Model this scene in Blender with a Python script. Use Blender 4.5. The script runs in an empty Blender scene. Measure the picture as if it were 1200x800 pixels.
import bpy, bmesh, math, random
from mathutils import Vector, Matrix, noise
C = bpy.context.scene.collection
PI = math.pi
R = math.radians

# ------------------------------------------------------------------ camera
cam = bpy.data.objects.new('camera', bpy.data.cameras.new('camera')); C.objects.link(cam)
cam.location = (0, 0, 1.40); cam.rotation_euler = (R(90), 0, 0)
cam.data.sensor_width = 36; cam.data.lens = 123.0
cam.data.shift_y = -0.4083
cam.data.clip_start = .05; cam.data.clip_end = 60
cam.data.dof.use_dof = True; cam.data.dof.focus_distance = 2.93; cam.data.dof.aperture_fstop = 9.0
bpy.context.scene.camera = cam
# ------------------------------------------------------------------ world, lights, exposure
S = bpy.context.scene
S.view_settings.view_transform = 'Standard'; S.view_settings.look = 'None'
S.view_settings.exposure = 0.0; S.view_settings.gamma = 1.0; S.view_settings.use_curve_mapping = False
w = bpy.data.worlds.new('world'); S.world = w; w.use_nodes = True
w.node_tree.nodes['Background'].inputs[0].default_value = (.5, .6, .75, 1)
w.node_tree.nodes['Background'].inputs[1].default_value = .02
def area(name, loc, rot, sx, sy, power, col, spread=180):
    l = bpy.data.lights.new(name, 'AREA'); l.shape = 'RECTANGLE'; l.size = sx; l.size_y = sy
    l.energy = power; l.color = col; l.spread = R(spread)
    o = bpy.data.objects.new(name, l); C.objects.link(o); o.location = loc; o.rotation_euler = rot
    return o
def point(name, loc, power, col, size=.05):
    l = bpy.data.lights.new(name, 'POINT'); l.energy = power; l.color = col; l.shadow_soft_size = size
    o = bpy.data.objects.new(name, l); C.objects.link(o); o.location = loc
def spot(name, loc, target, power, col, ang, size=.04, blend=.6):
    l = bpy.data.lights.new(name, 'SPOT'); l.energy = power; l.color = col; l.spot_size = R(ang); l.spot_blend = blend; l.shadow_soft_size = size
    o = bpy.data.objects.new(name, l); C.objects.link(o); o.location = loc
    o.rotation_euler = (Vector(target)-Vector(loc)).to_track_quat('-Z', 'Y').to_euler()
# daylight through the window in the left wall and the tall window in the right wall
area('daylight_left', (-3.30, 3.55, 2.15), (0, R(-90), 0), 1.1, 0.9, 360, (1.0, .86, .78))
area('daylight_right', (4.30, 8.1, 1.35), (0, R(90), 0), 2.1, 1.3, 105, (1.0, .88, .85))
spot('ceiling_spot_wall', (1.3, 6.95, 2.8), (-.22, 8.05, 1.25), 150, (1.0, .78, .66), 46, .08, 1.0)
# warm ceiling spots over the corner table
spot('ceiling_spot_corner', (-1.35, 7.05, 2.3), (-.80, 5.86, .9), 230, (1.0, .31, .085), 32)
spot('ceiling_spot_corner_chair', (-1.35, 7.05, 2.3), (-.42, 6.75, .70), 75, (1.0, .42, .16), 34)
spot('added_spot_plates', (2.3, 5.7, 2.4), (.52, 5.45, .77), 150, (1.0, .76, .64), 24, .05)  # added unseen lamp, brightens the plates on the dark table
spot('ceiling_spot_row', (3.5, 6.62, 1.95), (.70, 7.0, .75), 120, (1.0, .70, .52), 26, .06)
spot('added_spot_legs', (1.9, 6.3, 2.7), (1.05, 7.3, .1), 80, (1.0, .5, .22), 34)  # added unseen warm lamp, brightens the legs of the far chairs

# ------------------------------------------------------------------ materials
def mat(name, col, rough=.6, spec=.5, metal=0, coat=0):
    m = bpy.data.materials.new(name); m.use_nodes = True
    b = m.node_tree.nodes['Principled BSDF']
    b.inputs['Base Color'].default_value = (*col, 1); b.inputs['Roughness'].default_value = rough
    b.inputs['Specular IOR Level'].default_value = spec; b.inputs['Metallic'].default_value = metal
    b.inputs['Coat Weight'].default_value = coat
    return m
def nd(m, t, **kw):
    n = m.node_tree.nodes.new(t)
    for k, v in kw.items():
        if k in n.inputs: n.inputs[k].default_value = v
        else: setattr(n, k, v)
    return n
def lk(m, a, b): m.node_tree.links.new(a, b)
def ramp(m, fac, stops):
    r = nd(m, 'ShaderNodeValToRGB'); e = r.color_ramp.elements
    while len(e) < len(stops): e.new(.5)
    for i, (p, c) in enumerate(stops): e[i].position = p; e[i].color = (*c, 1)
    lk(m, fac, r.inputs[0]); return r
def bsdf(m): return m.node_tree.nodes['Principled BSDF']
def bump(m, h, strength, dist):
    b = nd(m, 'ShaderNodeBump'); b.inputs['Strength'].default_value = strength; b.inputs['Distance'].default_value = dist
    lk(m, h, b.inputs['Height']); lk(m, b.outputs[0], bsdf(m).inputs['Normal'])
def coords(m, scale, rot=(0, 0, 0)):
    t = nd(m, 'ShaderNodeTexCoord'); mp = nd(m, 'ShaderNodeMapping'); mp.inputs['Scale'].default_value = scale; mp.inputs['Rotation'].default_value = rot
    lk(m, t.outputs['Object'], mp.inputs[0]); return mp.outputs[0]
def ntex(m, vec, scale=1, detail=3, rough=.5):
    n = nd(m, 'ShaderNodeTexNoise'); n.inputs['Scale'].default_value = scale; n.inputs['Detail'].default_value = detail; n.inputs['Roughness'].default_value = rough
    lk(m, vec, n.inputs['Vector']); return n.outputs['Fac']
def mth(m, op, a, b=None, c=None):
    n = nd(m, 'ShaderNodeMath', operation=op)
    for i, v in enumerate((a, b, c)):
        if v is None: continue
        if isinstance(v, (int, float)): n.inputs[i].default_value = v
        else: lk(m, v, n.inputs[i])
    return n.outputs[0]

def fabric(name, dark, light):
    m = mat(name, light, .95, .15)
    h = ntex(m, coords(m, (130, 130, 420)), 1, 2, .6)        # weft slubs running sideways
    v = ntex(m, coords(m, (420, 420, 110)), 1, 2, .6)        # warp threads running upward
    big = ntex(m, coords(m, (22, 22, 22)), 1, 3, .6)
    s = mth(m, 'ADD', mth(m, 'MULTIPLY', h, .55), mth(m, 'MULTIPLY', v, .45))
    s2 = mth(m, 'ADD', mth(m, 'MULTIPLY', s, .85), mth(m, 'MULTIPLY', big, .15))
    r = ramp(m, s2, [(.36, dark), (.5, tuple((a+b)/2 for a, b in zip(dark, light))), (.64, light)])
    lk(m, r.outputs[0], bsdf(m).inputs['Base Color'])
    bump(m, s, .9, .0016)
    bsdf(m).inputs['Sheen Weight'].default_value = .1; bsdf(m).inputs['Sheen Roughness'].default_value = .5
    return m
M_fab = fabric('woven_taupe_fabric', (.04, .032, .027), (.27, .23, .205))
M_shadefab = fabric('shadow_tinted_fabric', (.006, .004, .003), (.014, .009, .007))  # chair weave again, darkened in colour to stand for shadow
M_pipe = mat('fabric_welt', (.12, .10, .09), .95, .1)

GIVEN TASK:
Everything from the line with "(.014, .009, .007))" to the end of the listing above needs to be duplicated exactly, both end lines included, with nothing more.

PROBLEM SOLUTION:
M_shadefab = fabric('shadow_tinted_fabric', (.006, .004, .003), (.014, .009, .007))  # chair weave again, darkened in colour to stand for shadow
M_pipe = mat('fabric_welt', (.12, .10, .09), .95, .1)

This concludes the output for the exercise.